Wenn es um Talent Attraction geht, führt kein Weg an Social Media vorbei. Julia Böttcher von der Techniker Krankenkasse stellte in ihrem Input «Tiktok, SEO und KI: Social Media Trends im Personalmarketing» fünf grosse Social Media-Trends vor, die aktuell das Personalmarketing prägen:
- YouTube: In Deutschland und der Schweiz stark verbreitet, insbesondere bei Gen Y und Gen Z. Nebst Videos auf dem eigenen Kanal, empfiehlt sie Anzeigen zu schalten, wie auch Playlists zu relevanten Themen zu erstellen. Neu bietet das Format «Shorts» Möglichkeiten für authentische Arbeitgebereinblicke an.
- TikTok: Mit einem wachsenden Nutzerkreis, auch bei älteren Zielgruppen, ist TikTok eine Plattform, die viel Engagement mitbringt. Böttcher betonte, dass die Zusammenarbeit mit Content Creators besser sei, wenn man selbst noch keine Reichweite hätte. Da die Inhalte in ihrem eigenen Stil und Format seien, steigere sie die Authentizität der Botschaft.
- Reddit: Ein wachsendes, forenartiges Netzwerk, das sich speziell für IT-Recruiting eignet und zum Werben vergleichsweise günstig ist. Memes funktionieren gut – am besten fragt man die IT-Belegschaft nach Impulsen, damit die Witze auch ankommen, empfiehlt Böttcher.

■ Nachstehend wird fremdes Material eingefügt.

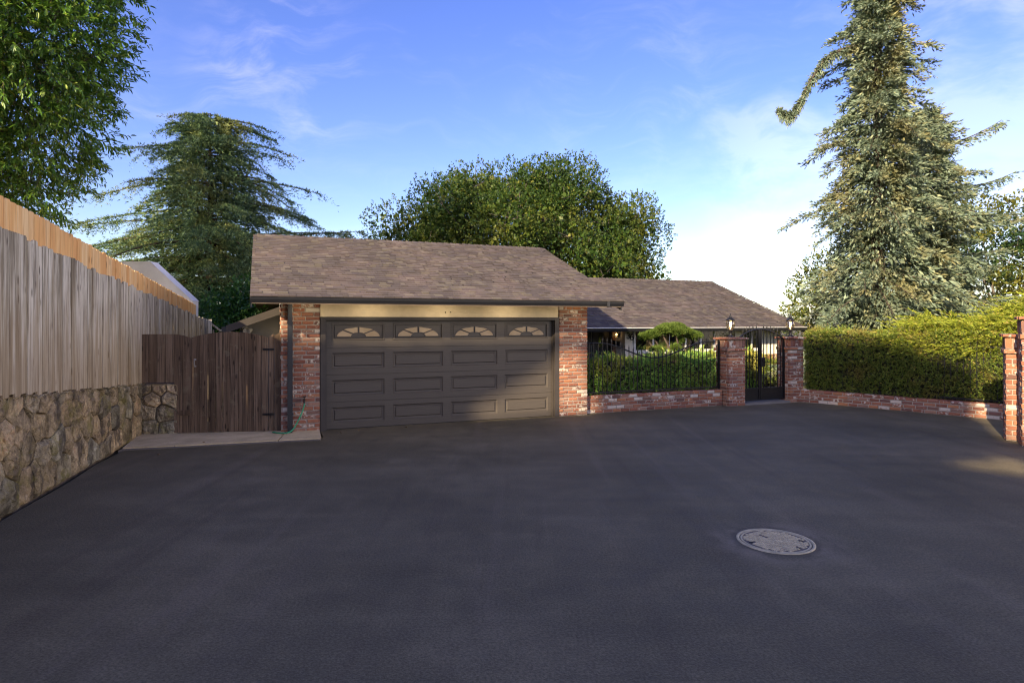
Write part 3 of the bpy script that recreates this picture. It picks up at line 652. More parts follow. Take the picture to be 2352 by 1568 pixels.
MB().box(-.02, HX+.02, -.05, -.032, 1.881, 1.897).build('drip_edge', M_WHITE, hg)
# windows: one long run and a separate one
def window(xs, z0, z1):
    f = MB(); y0, y1 = WY-.035, WY-.001
    f.box(xs[0]-.05, xs[-1]+.05, y0-.02, y1, z0-.10, z0); f.box(xs[0]-.05, xs[-1]+.05, y0, y1, z1, z1+.04)
    for x in xs: f.box(x-.032, x+.032, y0, y1, z0+.001, z1-.001)
    f = f.build('window', M_WHITE, hs)
    for a, b in zip(xs[:-1], xs[1:]):
        MB().box(a+.03, b-.03, WY-.012, WY-.008, z0, z1).build('pane', M_GLASS, f)
        cw = (b-a)*random.choice((.25, .45, .3, .5)); cu = MB(); n = 14; q0 = a+.04 if random.random() < .5 else b-.04-cw
        vs = []
        for i in range(n+1):
            xx = q0 + cw*i/n; yy = WY-.0045 + .003*math.sin(i*1.9)
            vs += [(xx, yy, z0), (xx, yy, z1)]
        cu.add(vs, [(2*i, 2*i+2, 2*i+3, 2*i+1) for i in range(n)]); cu.build('reflection_strip', M_GOLDREFL, f)  # wavy gold strip behind the pane, painted in place of a reflection
        MB().add([(a, WY-.0005, z0), (b, WY-.0005, z0), (b, WY-.0005, z1), (a, WY-.0005, z1)], [(0, 1, 2, 3)]).build('backing', M_INSIDE, f)
    return f
window([u-6.2 for u in (9.46, 10.12, 10.70, 11.33, 11.92, 12.45, 13.30)], 1.20, 1.80)
window([u-6.2 for u in (13.62, 14.0, 14.36)], 1.20, 1.80)
# entry: double door with oval lights, brick column, mailbox, sconce, number
for xd in (1.55, 2.18):
    dd = MB().box(xd+.01, xd+.60, 1.27, 1.325, 0, 1.80).build('front_door', M_HDOOR, hs)
    MB().tube([(xd+.305+.13*math.cos(a), 1.262, 1.50+.25*math.sin(a)) for a in np.linspace(0, 2*math.pi, 25)], .014, 6).build('oval_frame', M_TRIM, dd)
    MB().add([(xd+.305+.13*math.cos(a), 1.264, 1.50+.25*math.sin(a)) for a in np.linspace(0, 2*math.pi, 24, endpoint=False)], [tuple(range(24))]).build('oval_pane', M_GLASS, dd)
    for k in range(2): MB().box(xd+.10+.24*k, xd+.27+.24*k, 1.258, 1.27, .2, 1.05).build('moulding', M_HDOOR, dd)
MB().box(1.44, 1.545, 1.26, 1.325, 0, 1.80).build('door_frame', M_TRIM, hs); MB().box(2.785, 2.80, 1.26, 1.325, 0, 1.80).build('door_frame', M_TRIM, hs)
bc = MB().box(2.81, 2.925, 1.12, 1.325, 0, 1.80).build('brick_column', M_MORTAR, hs)
lay(bc, Matrix(), 2.80, 2.935, 0, 22, .08, .135, .014, y=1.108)
def digit(name, paths):
    mb = MB()
    for p in paths: mb.tube([Vector(q) for q in p], .0125, 6)
    return mb.build(name, M_DARK, wl)
def arc(cx, cz, rx, rz, a0, a1, n=12): return [(cx+rx*math.cos(R(a)), WY-.014, cz+rz*math.sin(R(a))) for a in np.linspace(a0, a1, n)]
n3x, n3z = 3.03, 1.645
digit('house_number', [arc(n3x, n3z+.040, .042, .042, 160, -85), arc(n3x, n3z-.042, .050, .047, 85, -160)])['label'] = 'black numeral 3'
n6x, n6z = 3.165, 1.60
digit('house_number', [arc(n6x, n6z-.035, .050, .050, 0, 360, 16), [(n6x+.035, WY-.014, n6z+.088), (n6x-.005, WY-.014, n6z+.085), (n6x-.036, WY-.014, n6z+.045), (n6x-.050, WY-.014, n6z-.02), (n6x-.048, WY-.014, n6z-.045)]])['label'] = 'black numeral 6'
mx = MB().box(2.80, 2.928, .82, 1.06, 1.32, 1.46).build('mailbox', M_IRON, hs); MB().prism([(.80, 1.462), (1.08, 1.462), (1.08, 1.50)], 0, 2.79, 2.93).build('lid', M_IRON, mx)
sc_ = MB().box(2.87, 2.928, .90, .98, 1.62, 1.72).build('wall_sconce', M_IRON, hs)
MB().lathe([(.02, -.09), (.05, -.07), (.06, .05), (.02, .09)], 8, (2.84, .94, 1.68)).build('sconce_glass', M_LGLASS, sc_); MB().lathe([(.015, -.03), (.02, 0), (.012, .03)], 8, (2.84, .94, 1.68)).build('bulb', M_BULB, sc_)

# ------------------------------------------------------------------ street wall, pillars, fence, gate
def pillar(name, label, c, rot, half, hshaft, ch, capz, group=None):
    t = thing(name, label, 'brick pillar', c, rot, group)
    q = half-.012
    core = MB(); core.box(-q, q, -q, q, -.05, hshaft); cap0 = hshaft+ch
    core.box(-q-.02, q+.02, -q-.02, q+.02, hshaft+.004, cap0-.004); core.box(-q, q, -q, q, cap0, capz-.06); core.box(-q-.04, q+.04, -q-.04, q+.04, capz-.054, capz-.006)
    core.build('mortar_core', M_MORTAR, t)
    nc = int(round(hshaft/ch)); chh = hshaft/nc
    for k in range(4):
        M = RZ(k*math.pi/2) @ T(0, -half, 0)
        for c_ in range(nc):
            inset = .1 if (c_ + k) % 2 else 0
            lay_one(t, M, -half+inset, half-inset, (c_+.5)*chh, chh, c_)
        h2 = half+.03; M2 = RZ(k*math.pi/2) @ T(0, -h2, 0); ins = .1 if k % 2 else 0
        lay_one(t, M2, -h2+ins, h2-ins, hshaft+ch/2, ch, 0)
        n = max(3, int(2*half/.088)); stp = 2*half/n     # soldier course
        sh = capz-.06-cap0
        for i in range(n): put_brick(t, M, -half+(i+.5)*stp, cap0+sh/2, stp-.012, sh-.012, 0.0)
        h3 = half+.05; M3 = RZ(k*math.pi/2) @ T(0, -h3, 0); ins = .1 if k % 2 else 0
        lay_one(t, M3, -h3+ins, h3-ins, capz-.03, .062, 1)
    n = 4
    for i in range(n):      # flat bricks closing the top
        o = bpy.data.objects.new('brick', rb.choice(BRV)); C.objects.link(o); o.parent = t
        o.matrix_basis = T(-half+.05+(2*half-.1)*(i+.5)/n, 0, capz) @ RX(-R(90)) @ SC((2*half-.1)/n-.01, .1, 2*half-.1)
    return t
def lay_one(t, M, x0, x1, zc, ch, c_):
    x = x0; n = max(1, round((x1-x0)/.215)); first = c_ % 2 and n > 1; w0 = (x1-x0)/n
    while x < x1-.02:
        L = w0*(.5 if first else 1)*rb.uniform(.95, 1.05)
        if x1-(x+L) < .07: L = x1-x
        put_brick(t, M, x+L/2, zc, L-.014, ch-.015); x += L; first = False
PW1 = pillar('brick_pillar', 'reclaimed brick pillar topped by a lantern on the left side of the iron gate', gp(9.765, .13), TH, .25, 1.34, .079, 1.68, 'brick pillars of the street wall')
PW2 = pillar('brick_pillar', 'brick pillar topped by a lantern between the iron gate and the tall hedge', gp(11.70, .11), TH, .22, 1.34, .079, 1.68, 'brick pillars of the street wall')
PW3 = pillar('brick_pillar', 'shorter sunlit brick pillar at the right end of the drive, tucked behind a taller one', (8.87, 10.89, 0), R(-33), .21, 1.50, .088, 1.85, 'brick pillars of the street wall')
PW4 = pillar('brick_pillar', 'tall sunlit brick pillar cut by the right edge, in front of a shorter one', (8.765, 10.36, 0), R(-33), .25, 1.77, .088, 2.15, 'brick pillars of the street wall')

lwall = thing('brick_wall', 'low red brick wall under the iron fence beside the garage', 'brick wall', gp(5.69, .10), TH, 'low brick walls along the drive')
Lw = 9.50-5.69
MB().box(.01, Lw, .012, .24, -.05, .375).build('mortar_core', M_MORTAR, lwall)
lay(lwall, Matrix(), 0, Lw, 0, 5, .079, .225, .013)
lay(lwall, T(0, .25, 0) @ RZ(math.pi), -Lw, 0, 0, 5, .079, .225, .013)
for i in range(int(Lw/.105)): # header course on top
    o = bpy.data.objects.new('brick', rb.choice(BRV)); C.objects.link(o); o.parent = lwall
    o.matrix_basis = T(.06+i*.105, .125, .397) @ RX(-R(90)) @ SC(.092, .22, .235)
RWO = Vector((7.42, 16.05, 0)); RWA = R(-46.4)
def rp(x, y, z=0): return RWO + Vector((x*math.cos(RWA)-y*math.sin(RWA), x*math.sin(RWA)+y*math.cos(RWA), z))
rwall = thing('brick_wall', 'low weathered brick wall running under the long clipped hedge', 'brick wall', RWO, RWA, 'low brick walls along the drive')
Lr = 5.4
MB().box(0, Lr, .012, .24, -.05, .305).build('mortar_core', M_MORTAR, rwall)
lay(rwall, Matrix(), 0, Lr, 0, 4, .080, .225, .015)
for i in range(int(Lr/.215)):
    o = bpy.data.objects.new('brick', rb.choice(BRV)); C.objects.link(o); o.parent = rwall
    o.matrix_basis = T(.11+i*.215, .125, .328) @ RX(-R(90)) @ SC(.2, .22, .235)

def picket_mesh(h, fin=True, r=.0075):
    mb = MB().box(-r, r, -r, r, 0, h)
    if fin:
        mb.lathe([(.007, 0), (.017, .012), (.017, .028), (.009, .036), (.011, .05), (.015, .072), (.008, .115), (.001, .16)], 6, (0, 0, h))
    return mb.mesh('picket', M_IRON)
fen = thing('iron_fence', 'black iron picket fence with dipping top rail before the green hedge', 'fence', gp(5.69, .20), TH, 'iron fences on the brick walls')
fz0 = .455
def rail_z(x):
    L = Lw; f = .36
    if x < f or x > L-f: return 1.575
    q = (x-f)/(L-2*f); return 1.575 - .36*(0.5-0.5*math.cos(2*math.pi*q))
MB().box(.0, Lw-.02, -.016, .016, fz0-.02, fz0+.015).build('bottom_rail', M_IRON, fen)
MB().tube([(x, 0, rail_z(x)) for x in np.linspace(0, Lw-.02, 60)], .016, 6).build('top_rail', M_IRON, fen)
for x in (.02, Lw-.04): MB().box(x-.02, x+.02, -.02, .02, .40, 1.60).build('post', M_IRON, fen)
MB().box(Lw/2-.015, Lw/2+.015, -.013, .013, .40, fz0-.02).build('foot', M_IRON, fen)
i = 0; x = .135
while x < Lw-.1:
    h = rail_z(x)-fz0-.012; flat = x < .38 or x > Lw-.40
    link('picket', picket_mesh(h if flat else h+.0, not flat), fen, (x, 0, fz0+.012)); x += .1165
fen2 = thing('iron_fence', 'black iron picket fence half swallowed by the long clipped hedge', 'fence', RWO, RWA, 'iron fences on the brick walls')
MB().box(.08, 5.2, .10, .135, .36, .395).build('bottom_rail', M_IRON, fen2); MB().box(.08, 5.2, .105, .13, 1.50, 1.53).build('top_rail', M_IRON, fen2)
pm = picket_mesh(1.16, True); x = .15
while x < 5.2:
    link('picket', pm, fen2, (x, .118, .396)); x += .118
gate = thing('iron_gate', 'black arched double iron gate with finials between two brick pillars', 'gate', gp(10.03, .10), TH)
GL, GC = 1.45, .64
def arch(x): 
    q = (x-GC)/(GC if x < GC else GL-GC); return 1.875 - .20*q*q*(1 if x < GC else 1.35)
def rail_seg(a, b): return MB().tube([(x, 0, arch(x)) for x in np.linspace(a, b, 14)], .02, 6)
for a, b in ((0.0, GC-.006), (GC+.006, GL)):
    lf = MB(); st = .022
    lf.box(a, a+2*st, -st, st, .085, arch(a+st)); lf.box(b-2*st, b, -st, st, .085, arch(b-st))
    lf.box(a+2*st, b-2*st, -st, st, .085, .12); lf.box(a+2*st, b-2*st, -st, st, .36, .395)
    lf = lf.build('gate_leaf', M_IRON, gate)
    rail_seg(a, b).build('top_rail', M_IRON, lf)
    MB().box(a+2*st, b-2*st, -.004, .004, .12, .36).build('kick_plate', M_IRON, lf)
    n = 5 if a == 0 else 6
    for i in range(n):
        x = a + (b-a)*(i+1)/(n+1) if n == 5 else a + (b-a)*(i+1)/(n+1)
        link('picket', picket_mesh(arch(x)+.0-.395, True, .0085), lf, (x, 0, .395))
lk = MB().box(GC-.02, GC+.13, -.06, .05, .93, 1.16).build('lock_box', M_IRON, gate)
MB().tube([(GC+.10, -.06, 1.05), (GC+.10, -.10, 1.05), (GC+.19, -.10, 1.04)], .011, 6).build('lever', M_IRON, lk)
MB().lathe([(.045, 0), (.05, .02), (.045, .04)], 12, (0, 0, 0)).build('knob', M_IRON, lk, M=T(GC+.06, -.055, 1.1) @ RX(R(90)))
th_ = MB().box(-.02, GL+.02, -.20, .25, -.05, .05).build('gate_threshold', plain('grey_step', (0.20, 0.185, 0.17), 0.9), gate)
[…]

- LinkedIn: Mehr User nutzen die Plattform auch privat, was das Vertrauen in das Netzwerkstool stärkt. Die Techniker Krankenkasse nutzt gezielt Unternehmensbotschafterinnen und -botschafter, die sie unterstützt und weiterbildet, um das Profil auf LinkedIn zu pflegen und die Markenbekanntheit zu steigern.

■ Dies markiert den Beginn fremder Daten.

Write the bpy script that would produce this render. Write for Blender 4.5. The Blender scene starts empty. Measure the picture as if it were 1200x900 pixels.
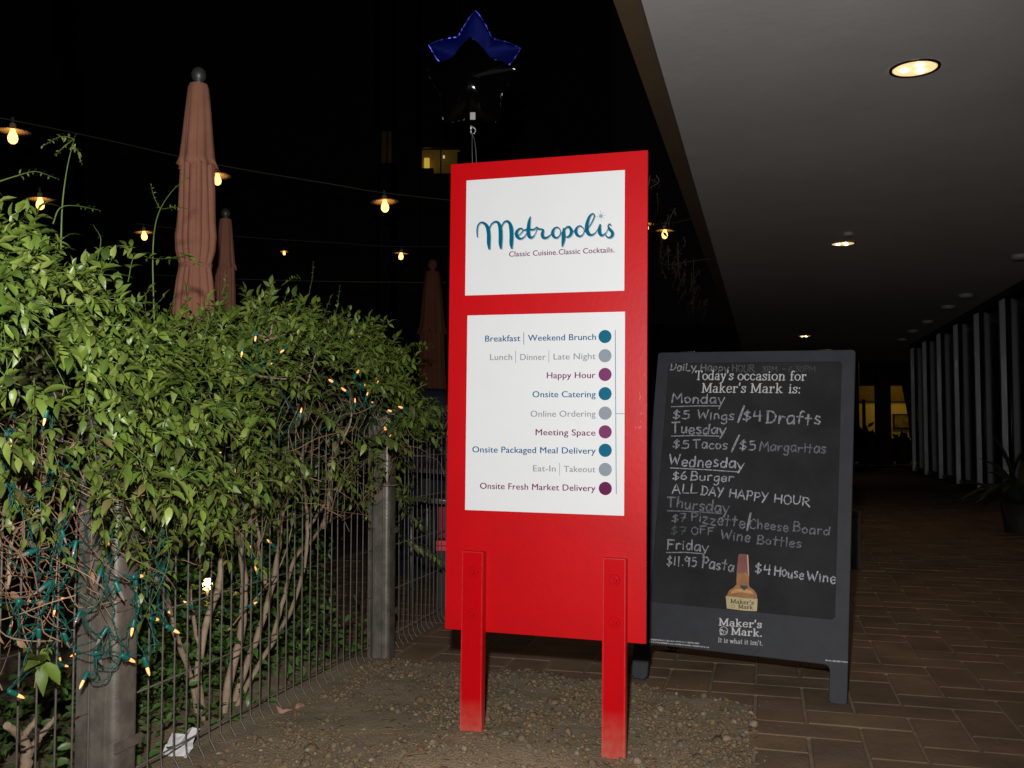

- Threads: Die textfokussierte Twitter/X-Alternative von Meta bietet Potenzial, sobald es sich etabliert hat. Aktuelle App-Trends zu beobachten, bevor man investiert, ist sinnvoll.

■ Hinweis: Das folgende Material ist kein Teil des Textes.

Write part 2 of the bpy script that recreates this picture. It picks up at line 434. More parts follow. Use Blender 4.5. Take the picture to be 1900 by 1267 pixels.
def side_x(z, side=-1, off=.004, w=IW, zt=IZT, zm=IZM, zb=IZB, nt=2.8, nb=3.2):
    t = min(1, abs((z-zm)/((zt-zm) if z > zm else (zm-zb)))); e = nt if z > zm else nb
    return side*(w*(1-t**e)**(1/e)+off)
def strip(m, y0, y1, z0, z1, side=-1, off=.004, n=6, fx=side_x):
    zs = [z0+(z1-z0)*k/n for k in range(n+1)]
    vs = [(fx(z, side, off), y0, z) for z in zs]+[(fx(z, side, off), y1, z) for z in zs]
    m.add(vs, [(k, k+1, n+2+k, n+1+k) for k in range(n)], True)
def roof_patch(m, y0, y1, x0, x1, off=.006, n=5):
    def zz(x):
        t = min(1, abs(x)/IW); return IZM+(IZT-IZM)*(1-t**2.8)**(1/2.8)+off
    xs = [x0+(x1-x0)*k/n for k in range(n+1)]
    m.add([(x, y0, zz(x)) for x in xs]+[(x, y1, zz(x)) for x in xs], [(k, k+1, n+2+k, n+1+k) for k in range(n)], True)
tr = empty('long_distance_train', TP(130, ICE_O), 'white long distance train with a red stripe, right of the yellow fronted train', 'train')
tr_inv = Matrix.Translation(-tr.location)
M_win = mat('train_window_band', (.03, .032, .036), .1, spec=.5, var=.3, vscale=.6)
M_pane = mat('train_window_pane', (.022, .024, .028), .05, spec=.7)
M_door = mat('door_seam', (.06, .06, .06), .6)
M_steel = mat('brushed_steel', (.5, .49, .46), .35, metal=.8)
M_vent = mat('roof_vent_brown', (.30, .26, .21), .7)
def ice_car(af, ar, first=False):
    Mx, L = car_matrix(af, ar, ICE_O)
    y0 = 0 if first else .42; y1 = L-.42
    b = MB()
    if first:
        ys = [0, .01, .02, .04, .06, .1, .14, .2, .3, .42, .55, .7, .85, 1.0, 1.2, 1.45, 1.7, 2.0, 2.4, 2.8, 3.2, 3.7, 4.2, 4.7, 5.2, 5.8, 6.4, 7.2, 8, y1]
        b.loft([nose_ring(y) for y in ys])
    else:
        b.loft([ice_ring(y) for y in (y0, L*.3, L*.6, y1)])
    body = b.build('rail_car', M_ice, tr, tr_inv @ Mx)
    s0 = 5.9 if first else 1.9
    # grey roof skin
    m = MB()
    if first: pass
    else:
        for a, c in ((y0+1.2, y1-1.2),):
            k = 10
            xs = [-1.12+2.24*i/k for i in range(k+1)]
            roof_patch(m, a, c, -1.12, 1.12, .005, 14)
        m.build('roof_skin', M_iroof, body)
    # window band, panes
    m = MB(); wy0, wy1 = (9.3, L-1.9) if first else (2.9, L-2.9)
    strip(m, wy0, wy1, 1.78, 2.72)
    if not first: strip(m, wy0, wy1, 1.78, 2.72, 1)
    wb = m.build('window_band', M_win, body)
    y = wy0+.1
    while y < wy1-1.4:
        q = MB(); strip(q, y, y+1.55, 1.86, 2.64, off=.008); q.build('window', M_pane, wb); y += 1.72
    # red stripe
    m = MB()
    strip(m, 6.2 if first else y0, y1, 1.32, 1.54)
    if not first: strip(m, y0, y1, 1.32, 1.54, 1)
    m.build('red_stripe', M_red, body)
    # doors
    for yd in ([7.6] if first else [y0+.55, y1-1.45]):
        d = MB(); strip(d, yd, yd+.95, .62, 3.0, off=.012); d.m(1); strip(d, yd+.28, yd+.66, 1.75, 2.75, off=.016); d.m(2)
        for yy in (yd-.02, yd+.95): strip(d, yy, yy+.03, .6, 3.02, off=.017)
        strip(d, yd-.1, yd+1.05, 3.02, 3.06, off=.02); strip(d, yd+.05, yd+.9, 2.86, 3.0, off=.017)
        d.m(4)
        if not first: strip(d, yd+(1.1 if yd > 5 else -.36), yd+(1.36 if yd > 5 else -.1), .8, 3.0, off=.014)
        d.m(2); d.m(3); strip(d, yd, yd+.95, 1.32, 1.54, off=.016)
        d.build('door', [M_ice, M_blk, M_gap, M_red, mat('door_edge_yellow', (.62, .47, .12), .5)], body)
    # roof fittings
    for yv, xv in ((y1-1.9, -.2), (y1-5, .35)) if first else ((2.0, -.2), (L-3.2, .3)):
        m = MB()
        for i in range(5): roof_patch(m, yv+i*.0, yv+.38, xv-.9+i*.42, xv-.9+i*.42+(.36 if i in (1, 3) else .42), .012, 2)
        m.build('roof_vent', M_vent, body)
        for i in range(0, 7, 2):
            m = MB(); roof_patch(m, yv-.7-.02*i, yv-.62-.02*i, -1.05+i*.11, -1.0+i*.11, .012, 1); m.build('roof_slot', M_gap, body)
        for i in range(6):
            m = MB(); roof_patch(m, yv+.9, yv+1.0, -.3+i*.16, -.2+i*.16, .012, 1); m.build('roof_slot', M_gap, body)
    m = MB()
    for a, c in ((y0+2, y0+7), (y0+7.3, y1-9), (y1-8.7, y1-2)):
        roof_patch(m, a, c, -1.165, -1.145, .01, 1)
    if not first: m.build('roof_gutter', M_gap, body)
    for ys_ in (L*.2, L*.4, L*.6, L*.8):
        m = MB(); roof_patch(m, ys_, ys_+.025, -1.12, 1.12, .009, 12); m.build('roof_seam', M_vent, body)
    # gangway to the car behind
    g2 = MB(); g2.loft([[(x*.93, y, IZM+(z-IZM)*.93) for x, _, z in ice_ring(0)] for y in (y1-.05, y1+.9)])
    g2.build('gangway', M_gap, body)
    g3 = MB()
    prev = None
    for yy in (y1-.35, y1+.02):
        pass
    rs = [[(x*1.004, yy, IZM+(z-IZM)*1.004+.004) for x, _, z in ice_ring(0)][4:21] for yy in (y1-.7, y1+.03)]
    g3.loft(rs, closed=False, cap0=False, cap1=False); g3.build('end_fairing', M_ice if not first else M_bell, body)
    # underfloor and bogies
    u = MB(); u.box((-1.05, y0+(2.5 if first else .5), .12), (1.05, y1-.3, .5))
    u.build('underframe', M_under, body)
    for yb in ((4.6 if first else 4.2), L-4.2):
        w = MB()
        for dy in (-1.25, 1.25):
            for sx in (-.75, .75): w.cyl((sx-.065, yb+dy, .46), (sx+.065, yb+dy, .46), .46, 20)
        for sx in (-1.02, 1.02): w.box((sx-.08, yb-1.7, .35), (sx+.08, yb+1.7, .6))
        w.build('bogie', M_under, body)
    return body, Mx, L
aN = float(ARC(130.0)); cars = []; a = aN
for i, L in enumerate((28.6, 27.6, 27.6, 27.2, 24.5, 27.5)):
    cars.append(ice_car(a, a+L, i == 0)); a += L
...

Sie stellte heraus, dass Social Media kein riesiger Aufwand sein muss, besonders da man sich von KI unterstützen lassen könne: «Das kann ein Sparringspartner bei der Text und Grafikerstellung sein.»
Den Kostenvorteil der geschickten Datennutzung griff Matthias Mäder von Prospective in «Wie Programmatic Job Advertising die Rekrutierung verändern wird» auf. Wolle man den Fachkräftemangel effektiv überwinden, müsse Recruiting mehr denn je ihre Entscheidungen aufgrund von messbaren Fakten fällen, und weniger auf Bauchgefühl. «Das Ziel wäre, weniger zu investieren, aber dafür richtig.» Hier helfe Programmatic Job Advertising, ein datenbasiertes System zur Optimierung von Jobanzeigen. Regelmässige Performance-Meetings, helfen dabei, den Bedarf der jeweiligen Position zu bestimmen.
Am Nachmittag ging es mit Ali Mahlodji von whatchado und futoreOne weiter. Die Leidenschaft für sein Thema «Generation Next – Führung neuer Generationen» war geradezu ansteckend. In einem kleinem Publikumsexperiment zeigte der Österreicher auf, welche unbewussten Vorurteile sich in unserer Gesellschaft hartnäckig halten. Wolle man die Welt verändern, müsse man mit der Bildung beginnen, denn «sie macht Menschen handlungsfähig». Viele Ängste seien erlernt – als Vater wolle er ermöglichen, dass seine Kinder in der zukünftigen Gesellschaft aufblühen können. Deshalb strich er die Bedeutung von Empathie in der Führungskultur und einer gesunden Fehlerkultur hervor, denn sie fördere Selbstverantwortung, Neugierde und damit auch Innovation. Anhand seiner eigenen Geschichte zeigte Mahlodji dann, wie Purpose die Resilienz stärkt: «Wer ein Warum hat, erträgt fast jedes Wie.»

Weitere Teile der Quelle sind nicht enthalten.